Unlike Michelle Obama’s appearance at the NAACP convention, Breitbart’s name is not buried among the assorted GOP luminaries scheduled to participate at the event. Not only is he billed as one of the headliners, he and Steele will host the opening-night reception. His name even appears ahead of Steele’s on the announcement.
So why is that? Is it Breitbart’s name and fame, the controversy and curiosity he invariably arouses, the media attention he draws, his staunch GOP troublemaking credentials—and the fact that might be good for a few more bucks in the till—that compel Steele and the RNC to make him the star of their show? The answer, of course, is all of the above. And this makes Breitbart an even more disgusting choice to headline a major event by a major party that claims it is poised to make major gains in the midterm elections and possibly take back the House.
Despite the nonstop chorus of “nos” to the Obama administration’s initiatives and legislation, the GOP has managed to maintain some degree of respectability among a wide body of conservative and moderate Republican voters. It has even grabbed support from centrist independents who oppose Obama’s and the Democrats’ health care, stimulus, and tax proposals.
Pushing Breitbart to the top of a major GOP event blows the party’s façade of respectability to smithereens.

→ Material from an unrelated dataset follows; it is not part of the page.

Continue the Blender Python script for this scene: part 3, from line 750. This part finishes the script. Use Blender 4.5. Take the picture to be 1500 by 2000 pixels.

Even before his vile hatchet job on Shirley Sherrod, Breitbart had managed to turn his online mini-empire, biggovernment.com, into the Bible of old-fashioned, dirty-tricks cheerleading and agitation against Democrats, progressive activists and minorities. Despite full exposure of the Sherrod tape as a fraud and fabrication, Breitbart still kept the lying, doctored tape on his website.
This is much more than the garden-variety GOP ranting at Obama and Democrats on legitimate policy issues. Breitbart is a direct throwback to the Nixonian operatives and escapades of the early 1970s that brought disgrace on the White House and the GOP.
The party spent the next decade trying to rid itself of the stigma of those years. Yet it’s a history that Steele and the RNC will embrace if Breitbart headlines their show. Steele can prove that he rejects that history by rescinding the invitation. Will he?